Soon after his career went stratospheric, Jackson went extraterrestrial. With the aid of plastic surgeons who should have known better, he almost literally defaced himself. For some imaginary Madame Tussaud’s, he transformed himself into his own waxed figure, a modern Phantom of the Opera in pallor and disfigurement. A pop star has problems when his fans can’t bear to look at him.

Jackson’s life was never, ever normal. For a celebrity of his magnitude, to be seen is to be smothered, to be a star is to be a freak, to be loved is to be abused. A poignant and appalling case history that could have come straight out of Krafft-Ebing, Jackson’s childhood was marred by mistreatment. In a 1993 interview with Oprah Winfrey, he recalled his youth, when his father Joseph was making millions off his sons’ popularity. Jackson said that in puberty — “very sad, sad years for me” — his father routinely called him ugly, “and I would cry every day.” When Winfrey asked, Did your father ever beat you Jackson tried to smile as he said ‘yes.’ Then, in an aside to his father, he added, “I’m sorry. Please don’t be mad at me.” With that wincing smile, Jackson was like a wounded orphan who has walked through fire and has booked a return trip.

In 1993, Michael’s sister LaToya, who is perhaps not the most reliable of witnesses, claimed that their mother Katherine had called Michael a “damn f—-t.” How strong is the bond, the bondage, of victim to victimizer Strong enough that one never breaks free. Jackson dedicated his album Dangerous to “My dearest parents, Katherine and Joseph Jackson.”

Michael’s speaking and singing voice never matured; neither, it appears, did he. When Winfrey asked Jackson if he was a virgin, he smiled and said he was “a gentleman. You can call me old fashioned, if you want.” Old fashioned Archaic. Identifying with the don’t-want-to-grow-up Peter Pan — a role he hoped to play in a Steven Spielberg film version of the James M. Barrie play — he called his ranch Neverland, populated it with an exotic menagerie and surrounded himself with young boys. They were meant to be supporting players in an improved, redeemed fantasy version of his own damaged childhood. See the Top 10 Michael Jackson moments.

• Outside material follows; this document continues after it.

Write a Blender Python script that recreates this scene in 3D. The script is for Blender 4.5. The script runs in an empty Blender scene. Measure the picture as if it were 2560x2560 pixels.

Yet Jackson’s profound weirdness — not just the glove or the seaweed hair striping his face but the blanched skin, the pained eyes, the tremulous soul — hinted that Peter Pan was the wrong role for him. Wasn’t Jackson really one of Peter’s Lost Boys, stranded between childhood and adolescence, loved by the public yet feeling caged and abandoned, and searching, groping for the Edenic innocence he believed was any child’s birthright Or, to pick an image from another Disney cartoon classic, Neverland could also be Pinocchio’s Pleasure Island, where careless lads were transformed into slaves and donkeys. And this pop-star Pan could instead be the Pied Piper, the musician who lured children into a cave as their parents gasped in fright.

“I love being around them,” Jackson wrote in his 1988 autobiography, Moonwalk. “There always seem to be a bunch of kids over at the house, and they’re always welcome. They energize me — just being around them.” When he welcomed handicapped kids to the ranch, he felt he was their equal, and they were friends he could play with, or sing to — or, he must have thought, love, in the purest sense of the word. The litany of alleged misbehavior in the 2005 trial — making prank phone calls, sneaking drinks, scanning porn sites, even a lesson in masturbation — is not unfamiliar among preteens. If Jackson committed these acts, it was not predator-to-prey but peer-to-peer. Having forgiven the father who abused him, could he not forgive himself for bonding with the children who came into his Neverland bed Could this Lost Boy even understand the difference between hugging and fondling, affection and assault, generosity and lechery

He told Winfrey that what he most regretted not having as a kid was “slumber parties.” That’s what he arranged for his young guests, who were often wounded souls themselves. The boy who brought the complaint against Jackson that went to trial met him after undergoing chemotherapy treatments for leukemia as a 10 year old. Perhaps we should forget Peter Pan for the moment, and remember that Jackson told Winfrey of his kinship with another outsider, John Merrick, that sweet-souled, tragically deformed creature known as the Elephant Man. “I love the story,” he said. “It reminds me of me a lot . . . It made me cry because I saw myself in the story.”

Even when the charges of child abuse were new and shocking — when British gossip rags were dubbing him Wacko Jacko and Sicko Jacko — there was some sympathy for this sad creature. The public, after all, had more invested in him than they did in the boys he was accused of molesting. And now, in his early and sudden death, his mourners can see him as more sinned against than sinning. They might have used that magical memory wipe on themselves.

But as the first grieving fades, and all those people Jackson’s lawyers paid to keep quiet get other people to pay for their stories, the tabloid tattling will return. The noise should be as instructive as it is ugly. It will force Michael Jackson’s fans and foes to ask: Why must our stars fall so spectacularly and fail us so egregiously Perhaps it’s because we want them to. Indeed, it may be the primary function of celebrities like Jackson to show us, in their early radiance, what we could dream of being — and in the murk of their decline, what we fear we could become.